Scenes as source code
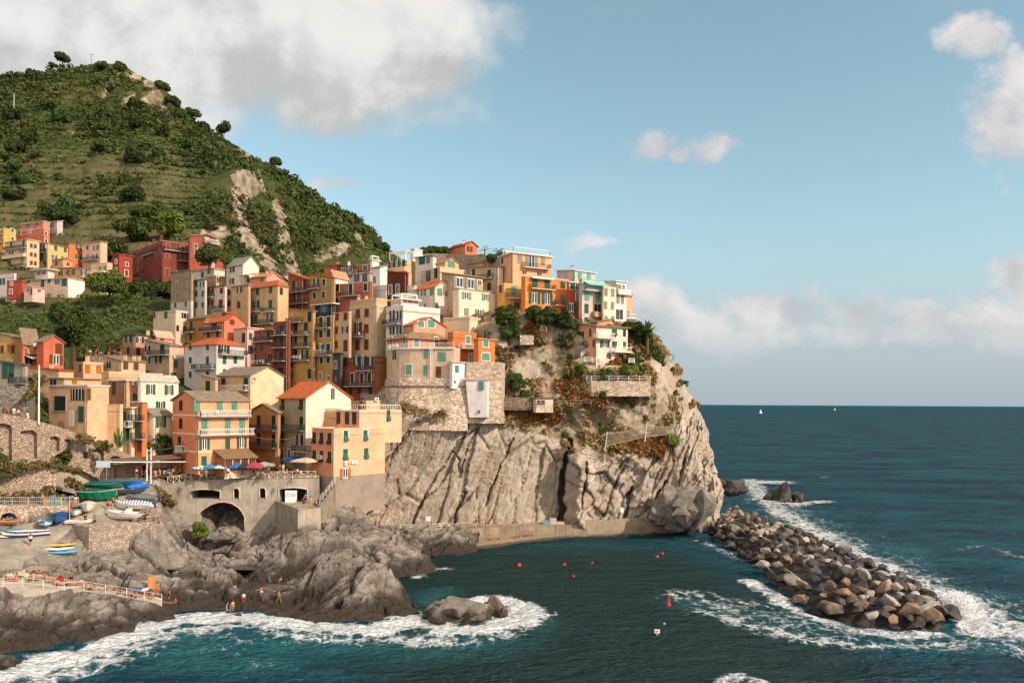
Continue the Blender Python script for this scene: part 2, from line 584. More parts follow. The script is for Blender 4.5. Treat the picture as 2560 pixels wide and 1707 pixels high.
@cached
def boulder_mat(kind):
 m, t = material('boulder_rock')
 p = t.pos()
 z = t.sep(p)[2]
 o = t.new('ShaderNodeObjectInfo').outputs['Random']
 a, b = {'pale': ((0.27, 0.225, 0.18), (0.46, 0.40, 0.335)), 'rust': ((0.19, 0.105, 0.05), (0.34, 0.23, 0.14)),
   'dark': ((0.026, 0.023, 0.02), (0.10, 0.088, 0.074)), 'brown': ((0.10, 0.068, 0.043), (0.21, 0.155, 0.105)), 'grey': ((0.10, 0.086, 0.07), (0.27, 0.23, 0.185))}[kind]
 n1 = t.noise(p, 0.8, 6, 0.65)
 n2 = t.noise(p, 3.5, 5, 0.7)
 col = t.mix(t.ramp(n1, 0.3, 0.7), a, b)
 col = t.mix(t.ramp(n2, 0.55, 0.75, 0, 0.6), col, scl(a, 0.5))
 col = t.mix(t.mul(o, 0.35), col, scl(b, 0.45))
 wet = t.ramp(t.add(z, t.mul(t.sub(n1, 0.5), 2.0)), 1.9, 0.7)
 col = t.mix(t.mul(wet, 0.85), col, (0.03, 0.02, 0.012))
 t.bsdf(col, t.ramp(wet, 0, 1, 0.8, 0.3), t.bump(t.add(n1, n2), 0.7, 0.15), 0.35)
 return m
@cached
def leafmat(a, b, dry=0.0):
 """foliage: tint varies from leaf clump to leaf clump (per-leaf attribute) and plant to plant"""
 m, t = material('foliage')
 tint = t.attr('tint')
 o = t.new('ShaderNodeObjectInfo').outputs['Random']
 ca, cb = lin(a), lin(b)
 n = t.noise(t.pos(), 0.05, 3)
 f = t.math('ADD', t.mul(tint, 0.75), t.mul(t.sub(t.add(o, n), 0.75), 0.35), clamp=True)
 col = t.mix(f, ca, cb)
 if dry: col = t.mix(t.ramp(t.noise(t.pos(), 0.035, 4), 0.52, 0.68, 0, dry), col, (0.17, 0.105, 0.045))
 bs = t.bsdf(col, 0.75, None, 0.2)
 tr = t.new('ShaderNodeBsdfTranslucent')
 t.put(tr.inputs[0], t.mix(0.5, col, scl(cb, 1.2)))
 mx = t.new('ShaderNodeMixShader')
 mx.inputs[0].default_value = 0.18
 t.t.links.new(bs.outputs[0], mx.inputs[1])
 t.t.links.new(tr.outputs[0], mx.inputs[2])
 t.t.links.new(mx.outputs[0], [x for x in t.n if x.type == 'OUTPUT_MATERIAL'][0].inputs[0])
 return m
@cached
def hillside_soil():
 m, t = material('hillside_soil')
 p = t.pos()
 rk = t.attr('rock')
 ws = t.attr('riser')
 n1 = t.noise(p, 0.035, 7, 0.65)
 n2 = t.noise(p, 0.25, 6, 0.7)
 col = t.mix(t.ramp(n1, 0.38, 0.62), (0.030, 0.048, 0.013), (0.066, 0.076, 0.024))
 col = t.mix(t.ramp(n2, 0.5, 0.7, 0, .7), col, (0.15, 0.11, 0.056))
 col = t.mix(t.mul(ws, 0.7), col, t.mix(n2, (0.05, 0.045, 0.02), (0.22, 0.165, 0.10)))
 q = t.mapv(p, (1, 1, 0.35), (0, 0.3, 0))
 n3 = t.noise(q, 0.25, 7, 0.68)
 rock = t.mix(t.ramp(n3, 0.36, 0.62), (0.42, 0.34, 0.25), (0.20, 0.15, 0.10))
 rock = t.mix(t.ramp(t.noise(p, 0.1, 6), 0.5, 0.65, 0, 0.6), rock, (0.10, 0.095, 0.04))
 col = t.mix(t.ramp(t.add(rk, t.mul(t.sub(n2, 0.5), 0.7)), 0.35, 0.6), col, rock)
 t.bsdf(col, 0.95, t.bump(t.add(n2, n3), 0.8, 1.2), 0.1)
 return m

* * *

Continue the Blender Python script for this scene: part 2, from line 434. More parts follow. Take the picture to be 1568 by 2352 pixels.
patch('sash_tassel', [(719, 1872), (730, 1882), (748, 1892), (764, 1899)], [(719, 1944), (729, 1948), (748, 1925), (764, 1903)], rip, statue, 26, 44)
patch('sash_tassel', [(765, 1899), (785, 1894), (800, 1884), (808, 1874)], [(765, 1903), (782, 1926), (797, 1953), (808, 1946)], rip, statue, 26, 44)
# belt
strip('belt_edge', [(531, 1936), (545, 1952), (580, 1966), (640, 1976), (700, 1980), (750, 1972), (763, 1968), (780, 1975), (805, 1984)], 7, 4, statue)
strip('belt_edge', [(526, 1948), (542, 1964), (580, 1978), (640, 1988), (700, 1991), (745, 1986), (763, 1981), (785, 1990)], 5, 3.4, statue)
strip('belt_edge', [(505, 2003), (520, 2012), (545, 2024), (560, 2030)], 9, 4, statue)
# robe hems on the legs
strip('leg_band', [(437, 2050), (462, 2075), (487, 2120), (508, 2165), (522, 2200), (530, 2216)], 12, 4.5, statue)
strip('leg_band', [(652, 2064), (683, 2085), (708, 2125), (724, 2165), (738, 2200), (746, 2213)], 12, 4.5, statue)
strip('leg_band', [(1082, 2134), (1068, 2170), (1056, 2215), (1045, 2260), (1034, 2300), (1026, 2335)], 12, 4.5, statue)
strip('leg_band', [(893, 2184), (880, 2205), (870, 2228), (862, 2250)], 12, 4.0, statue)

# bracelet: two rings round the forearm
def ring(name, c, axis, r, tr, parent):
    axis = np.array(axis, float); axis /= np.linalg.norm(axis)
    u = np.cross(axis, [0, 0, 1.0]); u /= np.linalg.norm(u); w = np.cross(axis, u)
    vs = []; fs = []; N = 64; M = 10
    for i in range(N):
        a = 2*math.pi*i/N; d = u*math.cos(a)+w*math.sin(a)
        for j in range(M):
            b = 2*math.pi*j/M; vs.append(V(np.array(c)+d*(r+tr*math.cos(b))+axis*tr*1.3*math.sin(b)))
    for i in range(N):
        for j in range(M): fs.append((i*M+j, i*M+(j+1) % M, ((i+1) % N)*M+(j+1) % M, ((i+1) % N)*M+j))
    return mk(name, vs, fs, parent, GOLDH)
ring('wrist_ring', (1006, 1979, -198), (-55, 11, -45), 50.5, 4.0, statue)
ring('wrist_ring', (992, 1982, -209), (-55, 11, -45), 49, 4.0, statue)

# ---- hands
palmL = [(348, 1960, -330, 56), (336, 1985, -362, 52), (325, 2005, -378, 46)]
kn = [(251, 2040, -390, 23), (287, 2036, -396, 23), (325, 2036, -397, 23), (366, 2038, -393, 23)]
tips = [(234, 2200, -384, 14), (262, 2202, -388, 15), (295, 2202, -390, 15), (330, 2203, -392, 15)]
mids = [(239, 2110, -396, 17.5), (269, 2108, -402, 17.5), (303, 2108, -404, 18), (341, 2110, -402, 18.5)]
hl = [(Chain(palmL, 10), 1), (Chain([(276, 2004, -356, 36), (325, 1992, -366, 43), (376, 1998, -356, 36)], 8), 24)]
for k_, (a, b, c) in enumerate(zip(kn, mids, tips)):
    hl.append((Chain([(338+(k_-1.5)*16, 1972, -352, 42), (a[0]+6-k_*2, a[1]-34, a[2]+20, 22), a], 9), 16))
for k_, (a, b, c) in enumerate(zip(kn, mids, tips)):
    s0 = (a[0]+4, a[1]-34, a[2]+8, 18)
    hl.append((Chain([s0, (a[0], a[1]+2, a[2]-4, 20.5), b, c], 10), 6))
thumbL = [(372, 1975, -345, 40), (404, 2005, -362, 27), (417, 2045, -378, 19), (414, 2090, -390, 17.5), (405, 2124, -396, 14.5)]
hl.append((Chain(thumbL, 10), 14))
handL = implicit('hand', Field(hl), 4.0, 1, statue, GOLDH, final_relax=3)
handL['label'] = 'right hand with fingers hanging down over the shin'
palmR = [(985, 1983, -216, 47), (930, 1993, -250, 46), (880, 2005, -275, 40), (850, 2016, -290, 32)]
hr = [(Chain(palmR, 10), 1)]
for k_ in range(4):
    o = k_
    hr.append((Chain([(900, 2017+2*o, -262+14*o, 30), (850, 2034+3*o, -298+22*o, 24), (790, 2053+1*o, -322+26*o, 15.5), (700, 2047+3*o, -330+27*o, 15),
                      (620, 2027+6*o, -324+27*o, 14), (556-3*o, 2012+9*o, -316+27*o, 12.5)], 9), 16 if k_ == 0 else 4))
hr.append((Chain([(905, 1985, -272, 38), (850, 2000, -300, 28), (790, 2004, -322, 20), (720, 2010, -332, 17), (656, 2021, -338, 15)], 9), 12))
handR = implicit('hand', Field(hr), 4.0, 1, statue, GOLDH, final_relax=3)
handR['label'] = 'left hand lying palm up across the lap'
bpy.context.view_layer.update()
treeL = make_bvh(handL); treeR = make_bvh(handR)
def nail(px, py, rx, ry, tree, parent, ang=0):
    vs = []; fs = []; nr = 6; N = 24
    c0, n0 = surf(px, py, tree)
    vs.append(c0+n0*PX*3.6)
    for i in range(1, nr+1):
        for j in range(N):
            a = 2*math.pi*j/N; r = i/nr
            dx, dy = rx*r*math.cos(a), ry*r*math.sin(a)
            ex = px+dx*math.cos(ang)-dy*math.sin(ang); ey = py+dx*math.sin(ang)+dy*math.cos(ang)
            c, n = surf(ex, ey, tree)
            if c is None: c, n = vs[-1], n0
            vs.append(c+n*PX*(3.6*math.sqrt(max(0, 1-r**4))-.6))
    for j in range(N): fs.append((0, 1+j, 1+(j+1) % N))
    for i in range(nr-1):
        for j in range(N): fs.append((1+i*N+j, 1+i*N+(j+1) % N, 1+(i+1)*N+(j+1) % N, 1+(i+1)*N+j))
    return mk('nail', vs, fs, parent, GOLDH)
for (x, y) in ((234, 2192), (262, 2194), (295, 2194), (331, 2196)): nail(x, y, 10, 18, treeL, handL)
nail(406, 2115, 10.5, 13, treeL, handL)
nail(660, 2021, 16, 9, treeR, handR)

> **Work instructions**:
Using the entries above, give again exactly the lines from the line holding "by 2352 pixels." through the line holding "12, 4.0, statue)". Include both end lines and nothing else.

> **Complete response**:
Continue the Blender Python script for this scene: part 2, from line 434. More parts follow. Take the picture to be 1568 by 2352 pixels.
patch('sash_tassel', [(719, 1872), (730, 1882), (748, 1892), (764, 1899)], [(719, 1944), (729, 1948), (748, 1925), (764, 1903)], rip, statue, 26, 44)
patch('sash_tassel', [(765, 1899), (785, 1894), (800, 1884), (808, 1874)], [(765, 1903), (782, 1926), (797, 1953), (808, 1946)], rip, statue, 26, 44)
# belt
strip('belt_edge', [(531, 1936), (545, 1952), (580, 1966), (640, 1976), (700, 1980), (750, 1972), (763, 1968), (780, 1975), (805, 1984)], 7, 4, statue)
strip('belt_edge', [(526, 1948), (542, 1964), (580, 1978), (640, 1988), (700, 1991), (745, 1986), (763, 1981), (785, 1990)], 5, 3.4, statue)
strip('belt_edge', [(505, 2003), (520, 2012), (545, 2024), (560, 2030)], 9, 4, statue)
# robe hems on the legs
strip('leg_band', [(437, 2050), (462, 2075), (487, 2120), (508, 2165), (522, 2200), (530, 2216)], 12, 4.5, statue)
strip('leg_band', [(652, 2064), (683, 2085), (708, 2125), (724, 2165), (738, 2200), (746, 2213)], 12, 4.5, statue)
strip('leg_band', [(1082, 2134), (1068, 2170), (1056, 2215), (1045, 2260), (1034, 2300), (1026, 2335)], 12, 4.5, statue)
strip('leg_band', [(893, 2184), (880, 2205), (870, 2228), (862, 2250)], 12, 4.0, statue)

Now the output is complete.